WHAT THIS TASK INVOLVES
Take the material below and retype it in full; pictures are left out.

=-=-=-=-=

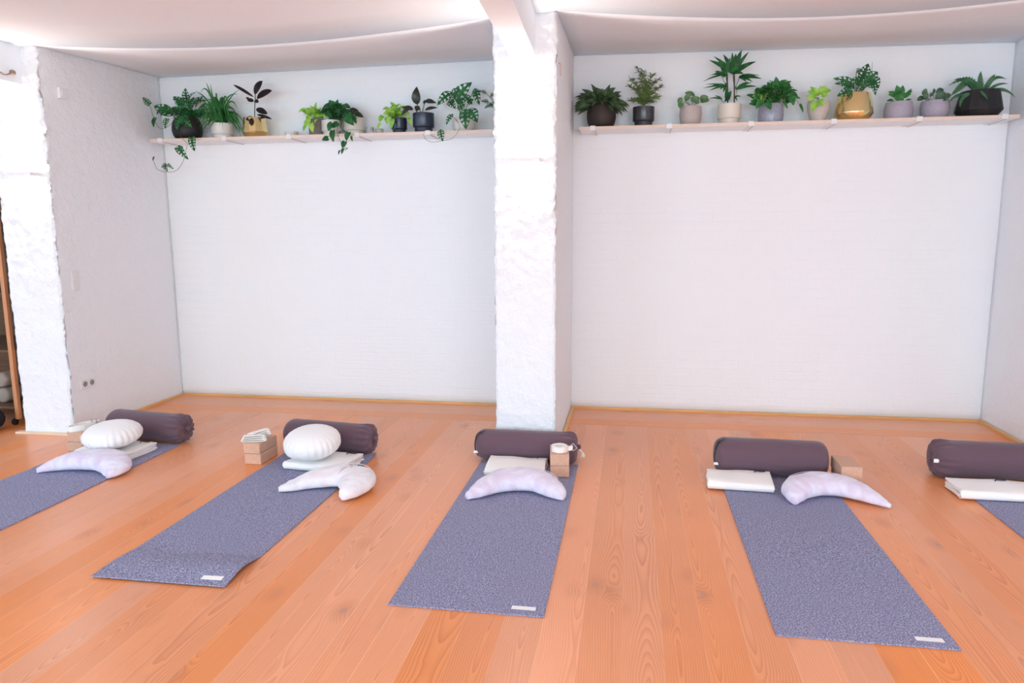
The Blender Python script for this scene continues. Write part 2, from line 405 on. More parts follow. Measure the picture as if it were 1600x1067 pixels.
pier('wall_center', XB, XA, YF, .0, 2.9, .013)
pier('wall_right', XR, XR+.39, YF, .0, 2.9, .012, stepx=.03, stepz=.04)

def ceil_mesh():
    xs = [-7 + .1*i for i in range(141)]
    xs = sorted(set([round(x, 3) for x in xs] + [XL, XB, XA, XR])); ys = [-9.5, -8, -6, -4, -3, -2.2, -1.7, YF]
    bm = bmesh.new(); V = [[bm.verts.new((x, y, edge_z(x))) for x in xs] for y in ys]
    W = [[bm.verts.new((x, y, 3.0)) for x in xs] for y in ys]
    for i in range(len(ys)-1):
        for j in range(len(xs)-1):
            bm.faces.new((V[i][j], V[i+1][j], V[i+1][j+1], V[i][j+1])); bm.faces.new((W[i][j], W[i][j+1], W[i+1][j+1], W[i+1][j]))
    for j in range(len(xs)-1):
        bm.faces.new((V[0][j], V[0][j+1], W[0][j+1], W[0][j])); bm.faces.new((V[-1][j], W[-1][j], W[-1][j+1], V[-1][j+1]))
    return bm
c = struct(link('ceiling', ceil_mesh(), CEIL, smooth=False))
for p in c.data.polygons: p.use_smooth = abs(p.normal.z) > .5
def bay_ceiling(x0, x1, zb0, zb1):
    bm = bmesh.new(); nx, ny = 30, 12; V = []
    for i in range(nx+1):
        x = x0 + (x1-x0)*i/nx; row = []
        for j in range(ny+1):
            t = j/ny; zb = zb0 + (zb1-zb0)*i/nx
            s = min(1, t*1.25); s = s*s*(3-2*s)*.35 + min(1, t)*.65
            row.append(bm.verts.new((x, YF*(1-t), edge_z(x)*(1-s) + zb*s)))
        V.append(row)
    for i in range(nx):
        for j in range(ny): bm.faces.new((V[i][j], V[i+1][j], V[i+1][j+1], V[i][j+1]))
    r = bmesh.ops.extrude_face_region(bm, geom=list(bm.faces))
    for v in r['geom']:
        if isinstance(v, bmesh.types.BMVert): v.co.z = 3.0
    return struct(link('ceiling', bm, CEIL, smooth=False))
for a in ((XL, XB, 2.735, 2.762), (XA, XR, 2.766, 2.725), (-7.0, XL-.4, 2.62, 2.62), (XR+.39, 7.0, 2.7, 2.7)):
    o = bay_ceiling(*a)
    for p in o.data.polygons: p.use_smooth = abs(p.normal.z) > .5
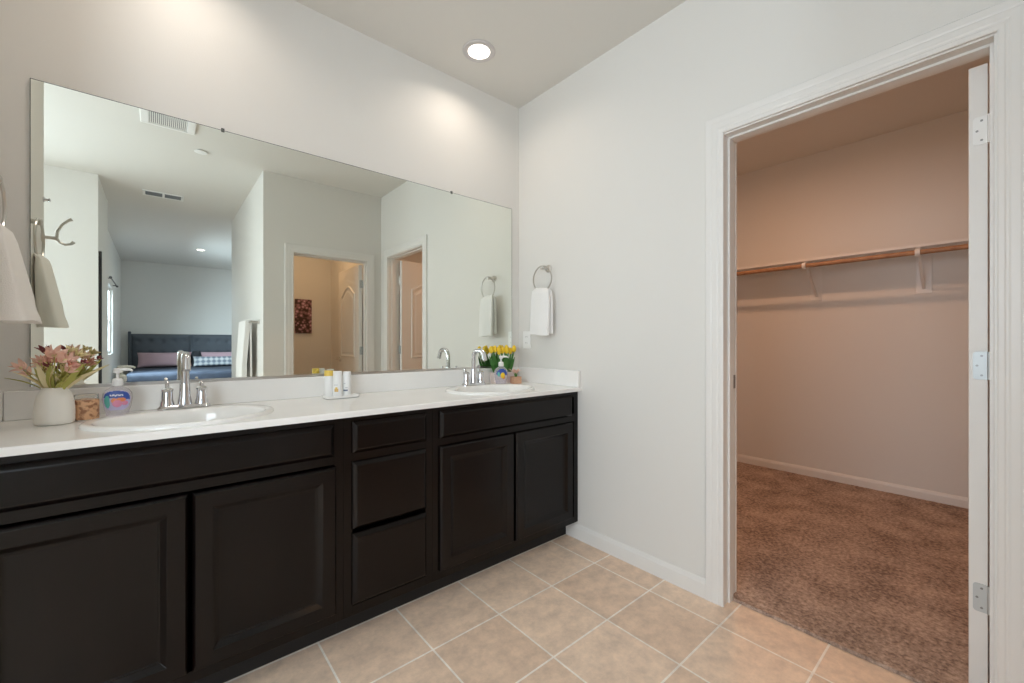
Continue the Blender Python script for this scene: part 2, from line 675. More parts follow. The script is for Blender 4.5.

=-=-=-=-=

WRITTEN RESPONSE
The Blender Python script for this scene continues. Write part 2, from line 405 on. More parts follow. Measure the picture as if it were 1600x1067 pixels.
pier('wall_center', XB, XA, YF, .0, 2.9, .013)
pier('wall_right', XR, XR+.39, YF, .0, 2.9, .012, stepx=.03, stepz=.04)

def ceil_mesh():
    xs = [-7 + .1*i for i in range(141)]
    xs = sorted(set([round(x, 3) for x in xs] + [XL, XB, XA, XR])); ys = [-9.5, -8, -6, -4, -3, -2.2, -1.7, YF]
    bm = bmesh.new(); V = [[bm.verts.new((x, y, edge_z(x))) for x in xs] for y in ys]
    W = [[bm.verts.new((x, y, 3.0)) for x in xs] for y in ys]
    for i in range(len(ys)-1):
        for j in range(len(xs)-1):
            bm.faces.new((V[i][j], V[i+1][j], V[i+1][j+1], V[i][j+1])); bm.faces.new((W[i][j], W[i][j+1], W[i+1][j+1], W[i+1][j]))
    for j in range(len(xs)-1):
        bm.faces.new((V[0][j], V[0][j+1], W[0][j+1], W[0][j])); bm.faces.new((V[-1][j], W[-1][j], W[-1][j+1], V[-1][j+1]))
    return bm
c = struct(link('ceiling', ceil_mesh(), CEIL, smooth=False))
for p in c.data.polygons: p.use_smooth = abs(p.normal.z) > .5
def bay_ceiling(x0, x1, zb0, zb1):
    bm = bmesh.new(); nx, ny = 30, 12; V = []
    for i in range(nx+1):
        x = x0 + (x1-x0)*i/nx; row = []
        for j in range(ny+1):
            t = j/ny; zb = zb0 + (zb1-zb0)*i/nx
            s = min(1, t*1.25); s = s*s*(3-2*s)*.35 + min(1, t)*.65
            row.append(bm.verts.new((x, YF*(1-t), edge_z(x)*(1-s) + zb*s)))
        V.append(row)
    for i in range(nx):
        for j in range(ny): bm.faces.new((V[i][j], V[i+1][j], V[i+1][j+1], V[i][j+1]))
    r = bmesh.ops.extrude_face_region(bm, geom=list(bm.faces))
    for v in r['geom']:
        if isinstance(v, bmesh.types.BMVert): v.co.z = 3.0
    return struct(link('ceiling', bm, CEIL, smooth=False))
for a in ((XL, XB, 2.735, 2.762), (XA, XR, 2.766, 2.725), (-7.0, XL-.4, 2.62, 2.62), (XR+.39, 7.0, 2.7, 2.7)):
    o = bay_ceiling(*a)
    for p in o.data.polygons: p.use_smooth = abs(p.normal.z) > .5
Continue the Blender Python script for this scene: part 2, from line 675. More parts follow. The script is for Blender 4.5.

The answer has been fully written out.